THE EXERCISE -> Print exactly the lines from the first one down to the line that contains "return 600 +", both included, and skip the pictures.
+ + + + + + +
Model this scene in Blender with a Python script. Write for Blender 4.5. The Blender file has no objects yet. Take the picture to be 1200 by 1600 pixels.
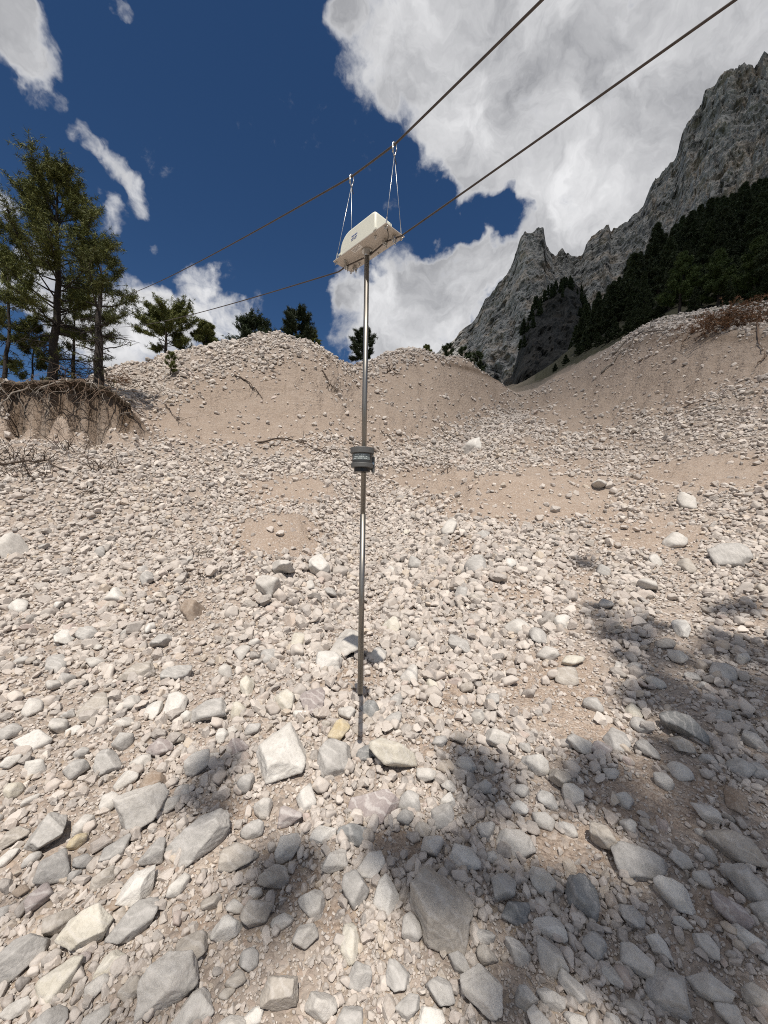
import bpy, bmesh, math, random
import numpy as np
from mathutils import Vector, Matrix

RAD = math.radians
scene = bpy.context.scene
COL = scene.collection
rng = np.random.default_rng(7)
random.seed(7)

# ------------------------------------------------------------------ camera
EYE = np.array([0.0, 0.0, 1.6])
ROLL = RAD(0.9)
FPX = 601.0                                   # focal length in pixels of the 1200 x 1600 photograph
RIGHT = np.array([math.cos(ROLL), 0, math.sin(ROLL)])
UP = np.array([-math.sin(ROLL), 0, math.cos(ROLL)])
FWD = np.array([0.0, 1.0, 0.0])
cam_data = bpy.data.cameras.new('camera')
cam = bpy.data.objects.new('camera', cam_data)
COL.objects.link(cam)
cam_data.sensor_fit = 'VERTICAL'
cam_data.sensor_height = 24.0
cam_data.lens = 24.0 * FPX / 1600.0
cam_data.clip_start = 0.05
cam_data.clip_end = 12000
m = Matrix(((RIGHT[0], UP[0], -FWD[0], EYE[0]), (RIGHT[1], UP[1], -FWD[1], EYE[1]),
            (RIGHT[2], UP[2], -FWD[2], EYE[2]), (0, 0, 0, 1)))
cam.matrix_world = m
scene.camera = cam


def unp(px, py, d):
    """world point seen at a pixel of the photograph, d metres ahead"""
    return EYE + d * (FWD + (px - 600.0) / FPX * RIGHT + (800.0 - py) / FPX * UP)


def proj(P):
    q = np.asarray(P, float) - EYE
    dd = np.where(np.abs(q[..., 1]) < 1e-6, 1e-6, q[..., 1])
    return 600 + FPX * (q @ RIGHT) / dd, 800 - FPX * (q @ UP) / dd


# ------------------------------------------------------------------ world, sun, exposure
SUN_EL = math.atan2(1.0, 0.5)
TO_SUN = np.array([0.02, -0.5, 1.0])
TO_SUN = TO_SUN / np.linalg.norm(TO_SUN)
world = bpy.data.worlds.new('World')
scene.world = world
world.use_nodes = True
WT = world.node_tree
WT.nodes.clear()


class NT:
    """small helper that writes node graphs"""
    def __init__(self, tree):
        self.t = tree

    def n(self, typ, **kw):
        nd = self.t.nodes.new(typ)
        for k, v in kw.items():
            setattr(nd, k, v)
        return nd

    def link(self, a, b):
        self.t.links.new(a, b)

    def put(self, sock, v):
        if isinstance(v, bpy.types.NodeSocket):
            self.link(v, sock)
        else:
            sock.default_value = v

    def math(self, op, a, b=0.0, c=0.0, clamp=False):
        nd = self.n('ShaderNodeMath', operation=op, use_clamp=clamp)
        self.put(nd.inputs[0], a)
        self.put(nd.inputs[1], b)
        self.put(nd.inputs[2], c)
        return nd.outputs[0]

    def vmath(self, op, a, b=None, scale=None):
        nd = self.n('ShaderNodeVectorMath', operation=op)
        self.put(nd.inputs[0], a)
        if b is not None:
            self.put(nd.inputs[1], b)
        if scale is not None:
            self.put(nd.inputs['Scale'], scale)
        return nd.outputs['Value'] if op in ('DOT_PRODUCT', 'LENGTH') else nd.outputs['Vector']

    def noise(self, vec, scale, detail=4.0, rough=0.55, dist=0.0, color=False):
        nd = self.n('ShaderNodeTexNoise')
        self.put(nd.inputs['Vector'], vec)
        nd.inputs['Scale'].default_value = scale
        nd.inputs['Detail'].default_value = detail
        nd.inputs['Roughness'].default_value = rough
        nd.inputs['Distortion'].default_value = dist
        return nd.outputs['Color'] if color else nd.outputs['Fac']

    def voronoi(self, vec, scale, feature='F1', out='Distance', rand=1.0):
        nd = self.n('ShaderNodeTexVoronoi', feature=feature)
        self.put(nd.inputs['Vector'], vec)
        nd.inputs['Scale'].default_value = scale
        nd.inputs['Randomness'].default_value = rand
        return nd.outputs[out]

    def mix(self, fac, a, b, blend='MIX'):
        nd = self.n('ShaderNodeMix', data_type='RGBA', blend_type=blend)
        self.put(nd.inputs[0], fac)
        self.put(nd.inputs[6], a if isinstance(a, bpy.types.NodeSocket) else (*a, 1.0))
        self.put(nd.inputs[7], b if isinstance(b, bpy.types.NodeSocket) else (*b, 1.0))
        return nd.outputs[2]

    def range(self, v, a, b, c=0.0, d=1.0, smooth=False):
        nd = self.n('ShaderNodeMapRange', interpolation_type='SMOOTHSTEP' if smooth else 'LINEAR', clamp=True)
        self.put(nd.inputs[0], v)
        for i, x in enumerate((a, b, c, d)):
            nd.inputs[1 + i].default_value = x
        return nd.outputs[0]

    def ramp(self, fac, stops, interp='LINEAR'):
        nd = self.n('ShaderNodeValToRGB')
        el = nd.color_ramp.elements
        nd.color_ramp.interpolation = interp
        while len(el) < len(stops):
            el.new(0.5)
        for e, (p, c) in zip(el, stops):
            e.position = p
            e.color = (*c, 1.0)
        self.put(nd.inputs[0], fac)
        return nd.outputs[0]


world.cycles.sampling_method = 'MANUAL'
world.cycles.sample_map_resolution = 256
w = NT(WT)
sky = w.n('ShaderNodeTexSky', sky_type='NISHITA')
sky.sun_disc = False
sky.sun_elevation = SUN_EL
sky.sun_rotation = RAD(180)
sky.altitude = 2200
sky.air_density = 1.0
sky.dust_density = 0.2
sky.ozone_density = 3.0
geo = w.n('ShaderNodeTexCoord').outputs['Generated']
# clouds: soft patches in the sky, broken up by noise
CLOUDS = [  # pixel x, y, radius, weight
    (600, 55, 120, .9), (720, 90, 170, 1.1), (880, 120, 220, 1.2), (1080, 60, 240, 1.2), (790, 235, 130, 1.0), (900, 290, 130, 1.0),
    (1020, 230, 180, 1.1), (1180, 200, 200, 1.1), (725, 185, 110, .7), (720, 290, 70, .6), (950, 380, 100, 1.0),
    (640, 445, 75, .8), (705, 440, 85, .9), (765, 398, 70, .9), (660, 500, 90, .8), (560, 500, 70, .7), (840, 400, 80, .9),
    (545, 450, 45, .5), (620, 540, 80, .6), (740, 480, 80, .8), (690, 520, 60, .8),
    (25, 45, 110, .62), (55, 115, 80, .55), (-40, 0, 150, 1.0), (-20, 270, 80, .8), (125, 225, 42, .5), (165, 262, 40, .5), (205, 298, 40, .5),
    (165, 335, 35, .5), (245, 370, 22, .4), (215, 480, 80, .9), (325, 445, 48, .65), (350, 515, 62, .75), (170, 540, 90, .9),
    (120, 480, 80, .7), (270, 520, 75, .8), (405, 495, 32, .4), (20, 430, 90, .7), (60, 380, 60, .5), (190, 12, 28, .4), (525, 10, 50, .6),
]
HOLES = [(1008, 0, 45, 1.0), (742, 146, 34, .8), (770, 345, 62, .9), (640, 590, 60, .3), (655, 170, 40, .5), (700, 345, 60, .8)]
warp = w.noise(geo, 5.0, 4.0, 0.6, color=True)
warp = w.vmath('SUBTRACT', warp, (0.5, 0.5, 0.5))
warp2 = w.vmath('SUBTRACT', w.noise(geo, 16.0, 4.0, 0.6, color=True), (0.5, 0.5, 0.5))
wd = w.vmath('ADD', geo, w.vmath('SCALE', warp, scale=0.17))
wd = w.vmath('ADD', wd, w.vmath('SCALE', warp2, scale=0.06))
wd = w.vmath('NORMALIZE', wd)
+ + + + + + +
EXERCISE RESPONSE ->
Model this scene in Blender with a Python script. Write for Blender 4.5. The Blender file has no objects yet. Take the picture to be 1200 by 1600 pixels.
import bpy, bmesh, math, random
import numpy as np
from mathutils import Vector, Matrix

RAD = math.radians
scene = bpy.context.scene
COL = scene.collection
rng = np.random.default_rng(7)
random.seed(7)

# ------------------------------------------------------------------ camera
EYE = np.array([0.0, 0.0, 1.6])
ROLL = RAD(0.9)
FPX = 601.0                                   # focal length in pixels of the 1200 x 1600 photograph
RIGHT = np.array([math.cos(ROLL), 0, math.sin(ROLL)])
UP = np.array([-math.sin(ROLL), 0, math.cos(ROLL)])
FWD = np.array([0.0, 1.0, 0.0])
cam_data = bpy.data.cameras.new('camera')
cam = bpy.data.objects.new('camera', cam_data)
COL.objects.link(cam)
cam_data.sensor_fit = 'VERTICAL'
cam_data.sensor_height = 24.0
cam_data.lens = 24.0 * FPX / 1600.0
cam_data.clip_start = 0.05
cam_data.clip_end = 12000
m = Matrix(((RIGHT[0], UP[0], -FWD[0], EYE[0]), (RIGHT[1], UP[1], -FWD[1], EYE[1]),
            (RIGHT[2], UP[2], -FWD[2], EYE[2]), (0, 0, 0, 1)))
cam.matrix_world = m
scene.camera = cam


def unp(px, py, d):
    """world point seen at a pixel of the photograph, d metres ahead"""
    return EYE + d * (FWD + (px - 600.0) / FPX * RIGHT + (800.0 - py) / FPX * UP)


def proj(P):
    q = np.asarray(P, float) - EYE
    dd = np.where(np.abs(q[..., 1]) < 1e-6, 1e-6, q[..., 1])
    return 600 + FPX * (q @ RIGHT) / dd, 800 - FPX * (q @ UP) / dd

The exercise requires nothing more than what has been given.